This movie had the second highest weekend box office of all time (behind only The Avengers), far outpaced the first two films in the series, and is tearing up the international box office. And yet…does it matter that it’s just not very good? Or not only “not very good,” I would say arguably the weakest of the three films, and certainly no better than the creatively-disappointing Iron Man 2. The first Iron Man will always be a solid B+, but I’m now starting to feel like this is a bad franchise built around a good, breezy first movie. [Maybe you could say that about all franchises, but there’s rarely so little substance in even the first film.]

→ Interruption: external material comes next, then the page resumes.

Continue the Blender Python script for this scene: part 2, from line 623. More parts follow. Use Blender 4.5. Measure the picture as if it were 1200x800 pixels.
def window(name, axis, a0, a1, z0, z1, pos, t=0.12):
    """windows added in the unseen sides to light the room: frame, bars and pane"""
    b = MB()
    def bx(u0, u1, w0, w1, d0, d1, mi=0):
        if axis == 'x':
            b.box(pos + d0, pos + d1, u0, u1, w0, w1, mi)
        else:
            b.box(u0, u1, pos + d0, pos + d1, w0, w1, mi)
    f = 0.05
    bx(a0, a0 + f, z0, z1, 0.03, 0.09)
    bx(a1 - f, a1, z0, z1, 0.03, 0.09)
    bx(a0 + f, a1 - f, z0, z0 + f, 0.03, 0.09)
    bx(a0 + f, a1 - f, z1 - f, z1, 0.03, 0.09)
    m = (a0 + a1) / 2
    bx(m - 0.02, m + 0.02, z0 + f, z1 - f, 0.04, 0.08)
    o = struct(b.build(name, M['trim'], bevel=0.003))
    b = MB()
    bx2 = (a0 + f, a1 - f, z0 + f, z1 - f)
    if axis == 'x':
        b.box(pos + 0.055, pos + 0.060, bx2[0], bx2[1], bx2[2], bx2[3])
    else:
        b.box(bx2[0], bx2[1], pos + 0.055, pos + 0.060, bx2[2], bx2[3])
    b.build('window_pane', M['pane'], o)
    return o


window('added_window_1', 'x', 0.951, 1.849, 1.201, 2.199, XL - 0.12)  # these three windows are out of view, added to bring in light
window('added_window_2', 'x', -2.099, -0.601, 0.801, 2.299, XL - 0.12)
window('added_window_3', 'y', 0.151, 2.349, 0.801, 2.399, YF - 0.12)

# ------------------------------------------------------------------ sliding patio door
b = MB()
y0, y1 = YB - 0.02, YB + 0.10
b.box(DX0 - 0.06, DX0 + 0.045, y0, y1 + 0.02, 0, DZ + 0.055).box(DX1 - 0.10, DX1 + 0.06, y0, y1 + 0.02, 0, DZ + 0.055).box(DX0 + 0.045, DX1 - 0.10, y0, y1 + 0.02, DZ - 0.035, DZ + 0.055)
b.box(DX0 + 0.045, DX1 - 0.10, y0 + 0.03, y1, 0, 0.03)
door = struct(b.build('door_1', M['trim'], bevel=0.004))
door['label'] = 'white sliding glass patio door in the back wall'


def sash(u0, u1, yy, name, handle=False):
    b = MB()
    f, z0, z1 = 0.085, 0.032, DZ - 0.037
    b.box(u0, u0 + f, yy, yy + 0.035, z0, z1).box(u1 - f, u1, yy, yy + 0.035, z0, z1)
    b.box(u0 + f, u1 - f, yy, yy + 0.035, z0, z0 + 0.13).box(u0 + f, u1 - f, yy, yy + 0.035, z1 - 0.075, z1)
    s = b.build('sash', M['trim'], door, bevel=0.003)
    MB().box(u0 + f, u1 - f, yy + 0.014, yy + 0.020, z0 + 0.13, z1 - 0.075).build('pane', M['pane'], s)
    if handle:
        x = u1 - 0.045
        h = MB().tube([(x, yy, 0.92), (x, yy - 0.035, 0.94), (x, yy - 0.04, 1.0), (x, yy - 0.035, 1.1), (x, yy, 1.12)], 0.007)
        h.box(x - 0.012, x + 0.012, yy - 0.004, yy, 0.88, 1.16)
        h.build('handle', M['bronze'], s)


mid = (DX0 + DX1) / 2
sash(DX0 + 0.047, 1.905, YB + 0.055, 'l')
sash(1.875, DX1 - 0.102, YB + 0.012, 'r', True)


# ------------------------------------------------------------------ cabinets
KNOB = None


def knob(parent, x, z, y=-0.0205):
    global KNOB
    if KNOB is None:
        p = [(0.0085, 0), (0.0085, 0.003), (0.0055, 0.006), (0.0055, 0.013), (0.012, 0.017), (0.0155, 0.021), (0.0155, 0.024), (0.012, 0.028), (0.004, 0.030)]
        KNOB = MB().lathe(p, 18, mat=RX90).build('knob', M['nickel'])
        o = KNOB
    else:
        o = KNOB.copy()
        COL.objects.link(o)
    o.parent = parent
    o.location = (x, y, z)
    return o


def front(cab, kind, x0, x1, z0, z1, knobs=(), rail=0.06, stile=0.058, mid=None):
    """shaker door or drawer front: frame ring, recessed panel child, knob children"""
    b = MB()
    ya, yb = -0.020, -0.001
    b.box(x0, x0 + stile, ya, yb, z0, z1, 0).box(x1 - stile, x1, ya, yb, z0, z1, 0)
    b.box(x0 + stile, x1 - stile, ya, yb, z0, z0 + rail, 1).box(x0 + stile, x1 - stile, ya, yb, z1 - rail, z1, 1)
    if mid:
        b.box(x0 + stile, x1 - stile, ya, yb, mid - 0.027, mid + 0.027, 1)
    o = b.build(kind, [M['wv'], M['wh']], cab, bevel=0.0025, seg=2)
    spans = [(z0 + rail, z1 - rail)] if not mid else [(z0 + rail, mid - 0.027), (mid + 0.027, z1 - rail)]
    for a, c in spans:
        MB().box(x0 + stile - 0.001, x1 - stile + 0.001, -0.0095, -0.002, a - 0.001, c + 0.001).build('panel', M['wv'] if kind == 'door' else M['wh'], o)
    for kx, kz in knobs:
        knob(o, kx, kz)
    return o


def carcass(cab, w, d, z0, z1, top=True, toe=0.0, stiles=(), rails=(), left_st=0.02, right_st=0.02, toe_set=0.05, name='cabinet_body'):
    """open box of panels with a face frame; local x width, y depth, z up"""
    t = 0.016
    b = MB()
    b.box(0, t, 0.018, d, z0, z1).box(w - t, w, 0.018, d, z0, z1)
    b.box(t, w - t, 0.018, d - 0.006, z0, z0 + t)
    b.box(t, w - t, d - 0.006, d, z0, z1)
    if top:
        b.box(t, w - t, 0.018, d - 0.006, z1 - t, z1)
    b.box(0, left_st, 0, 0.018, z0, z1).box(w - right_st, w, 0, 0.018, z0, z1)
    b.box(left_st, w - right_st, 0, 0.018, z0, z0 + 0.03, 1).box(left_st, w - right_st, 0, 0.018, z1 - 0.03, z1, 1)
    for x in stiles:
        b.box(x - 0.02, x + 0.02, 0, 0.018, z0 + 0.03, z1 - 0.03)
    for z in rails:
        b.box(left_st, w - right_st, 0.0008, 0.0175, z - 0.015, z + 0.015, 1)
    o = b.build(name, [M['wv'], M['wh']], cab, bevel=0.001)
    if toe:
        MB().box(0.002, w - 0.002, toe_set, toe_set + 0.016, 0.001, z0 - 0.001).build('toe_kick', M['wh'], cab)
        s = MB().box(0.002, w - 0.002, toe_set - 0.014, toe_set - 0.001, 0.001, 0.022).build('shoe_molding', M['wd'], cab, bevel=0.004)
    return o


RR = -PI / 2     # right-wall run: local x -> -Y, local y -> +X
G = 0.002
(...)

What Works: The distinguishing factor of the Iron Man movies has always been their sense of humor. And Downey gets off a few great one-liners here. There’s a scene where he “mentors” a child of divorce about his feelings that was shockingly hilarious. The director (Shane Smith) will probably always be better at handling light-caper-dialogue than he will be at truly memorable action sequences. And Rebecca Hall’s character (Stark’s ex-girlfriend) could have been pretty interesting if they’d given her something to do.
What Doesn’t Work: There’s a going-through-the-motions, let’s-just-get-the-cash-register-open smell coming off this thing so strong, it stinks. The action sequences felt tired (I nearly fell asleep during the climactic battle at a shipyard…something that feels robbed from the Lethal Weapon movies, which Shane Smith wrote). The film’s handling of the Mandarin is ultimately disappointing—–this guy is one of Iron Man’s top villains in the comics but Ben Kingsley’s incarnation (while clever) leaves something to be desired. Robert Downey Jr. refuses to connect with anyone on screen with him and continues his streak as Johnny-Depp-in-a-bad-way, a once interesting actor now just showing up for the paycheck in forgettable franchise films.
But, most importantly, may be the film’s messaging to its audience. The true villain in this movie is a defense contractor (just like Sam Rockwell and Jeff Bridges in the first two movies), so this series is now three for three in saying America’s real enemy is its own war profiteers…yet Iron Man/Tony Stark is one too. The films aren’t sharp enough to even reference the irony of a war profiteer being brought in to deal with a worse one, which pretty much means there would be nothing for Iron Man to fight if his entire industry stopped existing. The message of “there’s no real threat, that’s why we’re creating threats” isn’t the one delivered to young boys so much as saying “bam! bam! ka-blooey! kill them! more weapons! America killing terrorists!”
What I Would Have Done Differently: Marvel doesn’t care. They’ve now become the least interesting studio. They’re a cash register. If their films deliver at the box office, they’re successful. If their films are mediocre, they wouldn’t know the difference because they’ve hardly made anything else.